A continuous thread, 2005
nylon monofilament, 126 x 60 x 60 in / 315 x 150 x 150 cm
An arms-reach sized semi-circle of monofilament lines supports nearly ten kilometres of finer thread looped back and forth to form a human-scale space.
connective tissue, Pierre-François Ouellette art contemporain, Montreal (2005)
existing conditions, Expression, St-Hyacinthe, Qc (2017)
Photos: Richard-Max Tremblay
There’s a place on my back that isn’t there, 2005
nylon stretch cord, steel cables, plywood and steel mounting structure: 126 x 60 x 84 in / 315 x 150 x 210 cm
Elastic cord is woven between steel cables, creating a space large enough for a person to enter and be supported, leaning into the webbed threads. The cables trace a “constellation” of skin on the artist’s back. [See Out here in space, 2005.]
connective tissue, Pierre-François Ouellette art contemporain, Montréal (2005)
Search for Parallax (based on a constellation related to gallery site), Leo Kamen Gallery, Toronto (2008)
Photos: Richard-Max Tremblay; Video: the artist
I started these things a while after my mom died, as a way to try to get my body to understand how she could be there and then… not be. I took my cue from the tenacious spiders whose wispy threads disturb one’s presumption of emptiness. Theirs is the work of periphery, where everything comes out of obscurity and returns to it.
The two sculptures articulate areas circling from my outstretched arms. Threads are built up in accumulative weaving systems (my attempt at spider technique) which tenaciously draw human-scale spaces from an imprecise, gestural geometry. The webbed structures are the result of kilometres of thread massed in an area within arms’ length. In one, I looped a continuous, nearly invisible thread in and out of itself to form a column of light; in the other I criss-crossed elastic cord in a skin-based constellation pattern to form an elastic core of pressing darkness.

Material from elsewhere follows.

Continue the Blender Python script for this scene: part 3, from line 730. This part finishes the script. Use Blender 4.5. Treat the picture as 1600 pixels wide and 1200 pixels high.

Tension holds everything together, making architecture out of otherwise unsupportable flimsiness.
Alongside these sculptures were two sets of drawings: on vellum, figures only visible by the shapes of inked lines clouding them; on transparent polyester massed circles painstakingly scratched, subtly distorting the smooth, reflective surfaces, the reflection a thing in itself.